UCB East panel show captures absurdities in the news with lively, young performers

 

Host Katey Healy-Wurzburg (photo by Benjamin Ragheb)

 

By Michael Shashoua / Jester editor-in-chief

 

“The Fascinator,” a monthly conversational show seen March 10 at the UCB East theater, is fueled by its host, Katey Healy-Wurzburg, who brings to the stage a prepared list of obscure facts, topics and news items to spark conversation, all within a nominal quiz-show format that is mostly besides the point.

 

Healy-Wurzburg had her four panelists, all also UCB performers on this night, “buzz” in with answers to her questions. The flow of the show, and the conversation, plays more like a podcast than a quiz show, and that’s probably a good thing. Just a few of the topics that she raised, to give you an idea of the eclectic choices, included the meaning of “Russian service” or “a la Rus” at a formal dinner, the origins of the novel “Frankenstein,” the oddities made law by the former dictator of Turkmenistan, and Japanese conversational hand signals. Chances are if one used material like this in a real quiz show, no one would be able to answer any of the questions.

 

The interplay between panelists Sasheer Zamata, Taylor Moore, Halle Kiefer and Phil Weintraub did have its rough edges and sometimes Healy-Wurzburg had to shout through dueling voices to regain control of the show. Kiefer, in particular, was very funny, but had a bad habit of shouting while holding her microphone too close, which was a little distracting to the conversation. Moore did the same thing occasionally but not as often or as badly, and was probably the sharpest wit on the stage, getting a couple funny childhood stories into the mix and calling back items from earlier in an amusing way at times.
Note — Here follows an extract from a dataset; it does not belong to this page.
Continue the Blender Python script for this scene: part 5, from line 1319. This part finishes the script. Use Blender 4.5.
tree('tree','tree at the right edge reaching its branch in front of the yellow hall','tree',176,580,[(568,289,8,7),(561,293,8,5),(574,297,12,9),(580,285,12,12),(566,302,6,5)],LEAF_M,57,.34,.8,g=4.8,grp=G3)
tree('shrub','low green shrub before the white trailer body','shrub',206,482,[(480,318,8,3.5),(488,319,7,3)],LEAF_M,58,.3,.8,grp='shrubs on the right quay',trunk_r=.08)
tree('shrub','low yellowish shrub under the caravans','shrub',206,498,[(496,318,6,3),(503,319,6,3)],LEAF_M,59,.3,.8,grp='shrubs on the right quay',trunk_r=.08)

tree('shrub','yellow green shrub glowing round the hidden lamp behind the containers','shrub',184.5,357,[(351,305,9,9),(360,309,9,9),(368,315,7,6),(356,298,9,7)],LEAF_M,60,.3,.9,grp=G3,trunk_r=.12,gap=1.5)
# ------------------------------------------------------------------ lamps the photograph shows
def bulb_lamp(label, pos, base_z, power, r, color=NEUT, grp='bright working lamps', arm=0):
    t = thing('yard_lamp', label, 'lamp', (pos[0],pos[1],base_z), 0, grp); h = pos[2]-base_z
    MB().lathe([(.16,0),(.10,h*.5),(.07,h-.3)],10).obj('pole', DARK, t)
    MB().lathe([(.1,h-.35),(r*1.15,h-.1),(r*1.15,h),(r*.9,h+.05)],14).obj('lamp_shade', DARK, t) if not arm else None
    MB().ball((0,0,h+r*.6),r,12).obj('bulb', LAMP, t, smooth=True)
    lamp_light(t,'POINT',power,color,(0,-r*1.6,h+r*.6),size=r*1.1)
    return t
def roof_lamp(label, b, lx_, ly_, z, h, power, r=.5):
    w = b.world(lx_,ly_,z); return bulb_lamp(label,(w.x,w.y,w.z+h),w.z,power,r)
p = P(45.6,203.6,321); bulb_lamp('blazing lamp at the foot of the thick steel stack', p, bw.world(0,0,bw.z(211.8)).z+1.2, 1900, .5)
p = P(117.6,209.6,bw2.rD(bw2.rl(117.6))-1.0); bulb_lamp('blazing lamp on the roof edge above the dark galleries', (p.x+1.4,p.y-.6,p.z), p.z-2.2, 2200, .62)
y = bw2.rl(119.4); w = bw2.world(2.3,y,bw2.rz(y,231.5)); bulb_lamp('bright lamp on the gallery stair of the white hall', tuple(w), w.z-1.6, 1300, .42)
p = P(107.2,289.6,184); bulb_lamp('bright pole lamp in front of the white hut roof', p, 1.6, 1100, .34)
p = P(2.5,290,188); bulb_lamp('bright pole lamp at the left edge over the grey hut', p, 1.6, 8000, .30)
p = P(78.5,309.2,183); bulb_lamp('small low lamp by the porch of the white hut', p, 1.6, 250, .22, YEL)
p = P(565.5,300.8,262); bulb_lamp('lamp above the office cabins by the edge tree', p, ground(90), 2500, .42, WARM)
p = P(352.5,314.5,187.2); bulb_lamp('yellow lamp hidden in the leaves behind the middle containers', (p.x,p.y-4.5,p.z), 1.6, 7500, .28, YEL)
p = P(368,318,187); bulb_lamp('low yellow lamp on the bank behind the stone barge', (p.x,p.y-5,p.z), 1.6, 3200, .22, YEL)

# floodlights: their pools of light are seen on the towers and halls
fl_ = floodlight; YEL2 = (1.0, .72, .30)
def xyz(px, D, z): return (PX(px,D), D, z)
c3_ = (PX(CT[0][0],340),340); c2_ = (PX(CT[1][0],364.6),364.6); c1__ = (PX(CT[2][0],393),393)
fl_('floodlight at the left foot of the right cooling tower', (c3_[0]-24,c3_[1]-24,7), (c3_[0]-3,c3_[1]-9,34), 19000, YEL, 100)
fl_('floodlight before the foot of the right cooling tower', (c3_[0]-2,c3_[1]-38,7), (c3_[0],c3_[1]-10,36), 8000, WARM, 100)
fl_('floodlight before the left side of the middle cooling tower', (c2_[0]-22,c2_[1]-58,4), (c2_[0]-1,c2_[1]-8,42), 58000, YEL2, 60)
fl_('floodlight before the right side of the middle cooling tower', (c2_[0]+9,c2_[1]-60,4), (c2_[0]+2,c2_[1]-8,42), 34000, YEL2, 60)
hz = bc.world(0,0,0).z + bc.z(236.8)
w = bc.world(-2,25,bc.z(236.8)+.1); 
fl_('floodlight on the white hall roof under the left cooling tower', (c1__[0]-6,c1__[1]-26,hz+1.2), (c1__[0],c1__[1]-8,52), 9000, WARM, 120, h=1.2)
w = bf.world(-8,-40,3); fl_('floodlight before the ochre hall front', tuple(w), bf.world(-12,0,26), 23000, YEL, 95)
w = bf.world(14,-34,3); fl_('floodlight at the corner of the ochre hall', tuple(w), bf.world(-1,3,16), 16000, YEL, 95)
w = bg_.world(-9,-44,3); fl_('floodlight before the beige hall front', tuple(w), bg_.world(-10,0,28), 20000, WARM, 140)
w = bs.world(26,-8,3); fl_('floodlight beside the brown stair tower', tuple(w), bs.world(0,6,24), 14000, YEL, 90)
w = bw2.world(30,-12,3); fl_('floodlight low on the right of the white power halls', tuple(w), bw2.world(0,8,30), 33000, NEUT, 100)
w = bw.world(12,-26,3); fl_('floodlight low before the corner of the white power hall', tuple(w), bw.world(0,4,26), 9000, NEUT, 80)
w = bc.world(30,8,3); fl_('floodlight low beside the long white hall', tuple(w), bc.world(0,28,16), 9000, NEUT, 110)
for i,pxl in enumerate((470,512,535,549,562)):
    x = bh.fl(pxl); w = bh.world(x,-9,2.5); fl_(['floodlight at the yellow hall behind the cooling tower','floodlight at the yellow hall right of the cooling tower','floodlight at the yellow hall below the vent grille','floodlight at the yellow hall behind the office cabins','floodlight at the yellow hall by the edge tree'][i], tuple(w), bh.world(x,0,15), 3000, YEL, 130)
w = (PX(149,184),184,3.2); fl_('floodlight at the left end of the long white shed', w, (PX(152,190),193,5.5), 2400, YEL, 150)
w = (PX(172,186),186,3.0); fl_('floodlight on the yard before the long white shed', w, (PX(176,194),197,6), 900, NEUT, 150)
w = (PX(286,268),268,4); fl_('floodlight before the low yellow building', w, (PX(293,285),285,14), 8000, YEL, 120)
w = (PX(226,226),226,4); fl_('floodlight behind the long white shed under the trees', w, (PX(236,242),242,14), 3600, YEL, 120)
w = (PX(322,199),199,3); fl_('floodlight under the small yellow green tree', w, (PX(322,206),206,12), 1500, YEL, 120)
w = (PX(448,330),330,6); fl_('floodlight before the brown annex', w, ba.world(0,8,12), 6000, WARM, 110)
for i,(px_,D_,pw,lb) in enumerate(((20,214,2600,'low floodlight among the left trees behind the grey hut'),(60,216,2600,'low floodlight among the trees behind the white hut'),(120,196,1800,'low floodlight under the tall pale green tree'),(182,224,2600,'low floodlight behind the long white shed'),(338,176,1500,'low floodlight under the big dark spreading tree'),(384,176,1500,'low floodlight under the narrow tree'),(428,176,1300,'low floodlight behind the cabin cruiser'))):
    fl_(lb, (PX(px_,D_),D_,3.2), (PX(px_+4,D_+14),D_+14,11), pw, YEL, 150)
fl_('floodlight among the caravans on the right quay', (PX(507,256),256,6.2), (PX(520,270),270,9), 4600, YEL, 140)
This left Zamata, at times, to have to interrupt her way back into the mix, and Weintraub overshadowed and crowded out for large portions of the show.

 

In talking about the Turkmeni ruler’s edicts, which included renaming days of the week, making one of them actually “Justice Day” (Moore intoned this like the name of a bad action movie), and not only cutting pensions but requiring pensioners to pay back some of what they already had received, Healy-Wurzburg relayed a lot of this with the right amount of incredulity, sense of absurdity and even admiration for the man’s nerve, all in the tone of her delivery. Heightening the discussion of this topic, Moore also connected two threads together, asking why when the dictator died in 2007, they didn’t throw his body into the coutry’s hellmouth, a burning natural gas pit that began flaming in an accident back in 1971, and was the subject of another question in the show.

 

“The Fascinator” is scheduled to return on April 14, and its nature as a concise conversational show that lets young comic minds (most of the comics are late 20s-somethings) play with news and historical oddities, in an age of addictive podcasts, is another good one to follow.